I try to avoid the same bye weeks for starters in the same position. Like if my WR1 has a bye in 3, if I'm choosing between two WR2s that are in the same tier, a different bye week would be a tiebreaker.
To answer your question, I think the FF season is too short to dump 1 or 2 weeks to gain a small advantage for 5 others. There's a lot of random things that happen during a year--your RB1 sits a second half and you lose a game by a point, other guy's D returns a TD and you lose by a couple of points, etc--that you can't risk 15% of your season as "known losses".
On the other hand, if you're in an established league that you know is active--the rare league where the owners wheel and deal trades all season long, you can sometimes "sell short" on bye weeks. You can trade a player who hasn't had his bye for an equal player at the same position who has. This allows you to bypass having to sit your WR1, and the other owner will have to sit his WR1 twice--the player he traded away and the player he receives both have their byes while on his team. But trading players 1-for-1 in the same roster position, a WR-for-WR or RB-for-RB trade, is very difficult to accomplish. You have to know going into the draft that the other owners are the type to easily make this kind of rare trade.

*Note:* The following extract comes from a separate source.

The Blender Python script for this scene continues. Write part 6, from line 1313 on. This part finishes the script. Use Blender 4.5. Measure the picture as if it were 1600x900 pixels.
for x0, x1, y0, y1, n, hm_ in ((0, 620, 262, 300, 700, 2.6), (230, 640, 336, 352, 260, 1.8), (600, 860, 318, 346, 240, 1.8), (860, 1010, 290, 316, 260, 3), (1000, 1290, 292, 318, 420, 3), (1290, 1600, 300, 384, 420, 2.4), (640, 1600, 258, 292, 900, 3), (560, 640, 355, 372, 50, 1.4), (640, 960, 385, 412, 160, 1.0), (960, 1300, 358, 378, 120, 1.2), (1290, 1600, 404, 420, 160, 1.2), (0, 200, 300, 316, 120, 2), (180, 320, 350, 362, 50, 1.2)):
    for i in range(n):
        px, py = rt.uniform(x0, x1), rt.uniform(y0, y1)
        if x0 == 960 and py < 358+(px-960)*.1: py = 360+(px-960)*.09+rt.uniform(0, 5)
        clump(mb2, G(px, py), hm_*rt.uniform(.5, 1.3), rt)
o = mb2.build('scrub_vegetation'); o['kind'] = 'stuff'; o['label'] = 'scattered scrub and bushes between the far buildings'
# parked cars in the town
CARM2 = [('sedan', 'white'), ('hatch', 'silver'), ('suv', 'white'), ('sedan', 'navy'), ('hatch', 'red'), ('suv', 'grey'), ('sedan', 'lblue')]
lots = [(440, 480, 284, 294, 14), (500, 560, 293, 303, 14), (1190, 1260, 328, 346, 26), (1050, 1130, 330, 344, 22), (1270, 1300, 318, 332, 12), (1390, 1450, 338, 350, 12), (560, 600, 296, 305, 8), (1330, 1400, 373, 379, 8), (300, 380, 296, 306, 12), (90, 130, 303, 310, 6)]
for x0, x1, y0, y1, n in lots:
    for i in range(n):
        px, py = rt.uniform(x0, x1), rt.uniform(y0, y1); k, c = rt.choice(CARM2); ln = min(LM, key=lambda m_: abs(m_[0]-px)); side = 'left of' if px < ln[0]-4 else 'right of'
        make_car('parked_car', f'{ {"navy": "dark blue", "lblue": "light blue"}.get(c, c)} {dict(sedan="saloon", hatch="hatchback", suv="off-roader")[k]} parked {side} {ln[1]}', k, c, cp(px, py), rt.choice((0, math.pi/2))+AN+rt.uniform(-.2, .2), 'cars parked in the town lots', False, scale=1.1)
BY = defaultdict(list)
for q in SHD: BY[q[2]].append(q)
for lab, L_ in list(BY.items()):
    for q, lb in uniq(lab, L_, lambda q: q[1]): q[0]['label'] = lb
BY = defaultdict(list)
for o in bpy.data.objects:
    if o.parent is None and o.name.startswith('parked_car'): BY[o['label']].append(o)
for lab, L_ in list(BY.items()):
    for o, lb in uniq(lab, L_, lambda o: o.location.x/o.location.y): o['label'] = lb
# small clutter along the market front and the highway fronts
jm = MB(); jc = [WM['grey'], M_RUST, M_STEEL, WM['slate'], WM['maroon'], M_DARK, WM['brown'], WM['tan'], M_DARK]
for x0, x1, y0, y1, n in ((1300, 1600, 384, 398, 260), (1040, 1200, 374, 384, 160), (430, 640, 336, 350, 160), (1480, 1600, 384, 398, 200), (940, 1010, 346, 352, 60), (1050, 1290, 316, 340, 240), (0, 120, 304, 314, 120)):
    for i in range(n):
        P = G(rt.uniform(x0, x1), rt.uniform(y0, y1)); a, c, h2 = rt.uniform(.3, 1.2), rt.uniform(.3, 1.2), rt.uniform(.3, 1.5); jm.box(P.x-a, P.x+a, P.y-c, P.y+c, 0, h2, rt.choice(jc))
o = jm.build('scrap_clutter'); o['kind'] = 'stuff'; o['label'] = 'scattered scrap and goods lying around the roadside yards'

Personally, I think you're better off in the long run all the way around by drafting quality backups, especially mid-round WRs. That position especially has a lot of variance, even among the top guys there are the 75-yard, no-TD games once in a while. If your top backup WR is good enough to start two to four games a year, you should be fine. If you're lucky you'll pick up 2 or 3 WRs in the WR25-45 range and one will hit a big season, playing at WR15 or so, and you can trade him or your WR2 and solve your byes that way and get great value in return.